> What this task involves: In the lines below, how many hold the word "scene"? Answer only with the number.

> Recorded data:
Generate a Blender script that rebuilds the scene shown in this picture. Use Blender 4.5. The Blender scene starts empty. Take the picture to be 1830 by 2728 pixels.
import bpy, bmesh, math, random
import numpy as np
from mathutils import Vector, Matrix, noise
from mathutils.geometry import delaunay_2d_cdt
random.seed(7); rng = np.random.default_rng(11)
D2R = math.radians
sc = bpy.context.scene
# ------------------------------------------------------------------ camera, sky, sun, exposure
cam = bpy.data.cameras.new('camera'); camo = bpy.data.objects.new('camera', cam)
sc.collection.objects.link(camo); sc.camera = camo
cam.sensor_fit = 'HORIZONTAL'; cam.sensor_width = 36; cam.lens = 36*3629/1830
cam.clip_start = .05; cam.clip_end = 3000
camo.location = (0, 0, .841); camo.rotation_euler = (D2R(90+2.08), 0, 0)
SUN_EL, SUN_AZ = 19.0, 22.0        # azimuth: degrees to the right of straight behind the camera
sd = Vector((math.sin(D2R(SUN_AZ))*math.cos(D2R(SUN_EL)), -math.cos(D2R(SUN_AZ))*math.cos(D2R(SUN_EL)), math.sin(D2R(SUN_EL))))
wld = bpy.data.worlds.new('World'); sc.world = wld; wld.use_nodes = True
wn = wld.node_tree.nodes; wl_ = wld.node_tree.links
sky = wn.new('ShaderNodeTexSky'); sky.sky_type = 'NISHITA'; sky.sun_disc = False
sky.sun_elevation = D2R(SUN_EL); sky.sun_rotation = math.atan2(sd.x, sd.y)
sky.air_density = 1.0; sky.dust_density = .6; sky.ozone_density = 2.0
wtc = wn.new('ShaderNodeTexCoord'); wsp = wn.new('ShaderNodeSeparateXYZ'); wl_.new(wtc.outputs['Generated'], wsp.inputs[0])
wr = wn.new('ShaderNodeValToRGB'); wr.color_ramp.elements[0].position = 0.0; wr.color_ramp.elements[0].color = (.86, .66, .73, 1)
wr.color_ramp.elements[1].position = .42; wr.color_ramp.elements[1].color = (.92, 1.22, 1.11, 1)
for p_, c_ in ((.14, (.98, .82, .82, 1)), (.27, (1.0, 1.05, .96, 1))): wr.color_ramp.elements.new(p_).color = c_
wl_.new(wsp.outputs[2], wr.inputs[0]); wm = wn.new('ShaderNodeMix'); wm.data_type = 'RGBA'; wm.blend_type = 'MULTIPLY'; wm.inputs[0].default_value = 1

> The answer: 2